Virginia Sued Over Illegal Use Of License Plate Readers

The Fairfax County Police Department (FCPD) and its chief of police have been sued by a Virginia man for the unlawful collection of information about his license plate.

The state’s own attorney general has previously written to the head of the state police force that such collection violates the state’s Data Act, yet the practice has continued unchecked.

Harrison Neal filed the lawsuit Tuesday, alongside the American Civil Liberties Union (ACLU) of Virginia, challenging the use of automated license plate readers (LPR) by law enforcement.

Neal submitted a public records request in 2014 wanting a complete history of any time his car had been read by the FCPD LPR system. The police responded with details on two instances in which it was read.

At is issue is the so-called ‘passive collection’ of this data which is distinct from the FCPD’s “active” use of the collected data, which is where it scans an unknown plate against a list of wanted or stolen vehicles.

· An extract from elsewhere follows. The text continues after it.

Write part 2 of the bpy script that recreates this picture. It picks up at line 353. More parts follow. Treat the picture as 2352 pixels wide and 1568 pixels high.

Mr. Neal wants the court to ban the FCPD from continuing its passive scanning, where it quietly collects and stores thousands of LPR records each day. What those records are used for is anyone’s guess, as they are incredibly detailed and could be used in a wide array of privacy invading practices that do not require any sort of warrant or court oversight.

“The Department’s ALPR database can be used to discover the location of thousands of vehicles at a particular date and time,” said Rebecca Glenberg, the ACLU of Virginia’s legal director, in a statement.

“It is an unacceptable invasion of privacy. The Data Act is very clear. Personal information cannot be collected, stored, or disseminated unless the need for such collection has been clearly established in advance and the information is appropriate and relevant for the purpose for which it was collected. None of this is true of the thousands of license plate numbers stored in FCPD’s database.”

Aside from the issue of what the data is used for is how long the data is stored. The system has precisely zero oversight and so is free to keep data forever. This has wide-reaching privacy implications, especially given law enforcement’s growing ability to analyze such massive amounts of information.

The case is seen as a key test for new and increasingly invasive technologies that are being operated by numerous government agencies against the American public. Such systems are seldom disclosed to the public and result in secret networks of systems profiling law-abiding Americans. The extreme secrecy around such systems have meant very few have been challenged in court, as citizens are seldom aware what is happening.